Nuts and Bolts: the pathetic fallacy.

Now, goblins, eh? Terrible nuisance they can be, as I'm sure you know. Luckily they're also terrible cowards. If you ever get attacked by a herd of goblins all you have to do is put your hands above your head and shout urga-urga-urga very fiercely, and they'll all fall over backwards with fright and run away like greased rabbits.

Yep, goblins are rubbish and cowardly. Really pathetic.

And the only trouble is that everything I've just told you is a fallacy - in other words not even the slightest bit true.

So, all that goblin stuff was a pathetic fallacy, then.

Er...no.

The first thing to be clear about the pathetic fallacy is that it's nothing at all to do with people being cowardly, or stories that aren't true. Nothing.

It's nothing to do with goblins, either.

A lot of people think it is, but they're wrong.

The pathetic fallacy is when people tell you objects have human feelings, or are doing human things. Every time someone says miserable weather! then they are using the pathetic fallacy.

Poets do it a lot, and so do other writers (the moon sleeps with Endymion is Shakespeare, for example) but so does everyone. Using the pathetic fallacy is not a bad thing.

Be careful about telling people they've used the pathetic fallacy, though, because they can get really upset. No, really upset. Upset like a goblin. Honestly.
And with humans the urga-urga-urga thing seldom works.

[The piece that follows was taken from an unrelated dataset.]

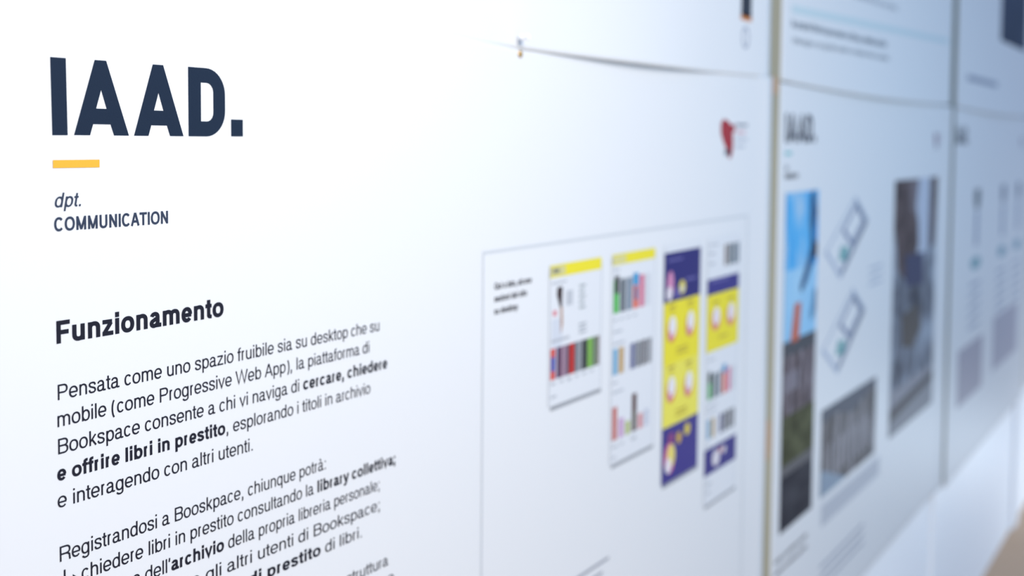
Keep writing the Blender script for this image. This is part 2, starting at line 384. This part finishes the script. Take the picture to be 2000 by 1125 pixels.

Pathetic Fallacy. This phrase was made up by a strange man called John Ruskin. He used the words pathetic (which is from the Greek word pathetikos, sensitive) and fallacy (which is from the Latin fallere, to deceive) and has come up with something that, quite honestly, hardly anyone understands.

Pathetic, isn't it?

1 comment:

  1. Very glad indeed to have some light thrown on this! I am always a BIT unclear as to what it means.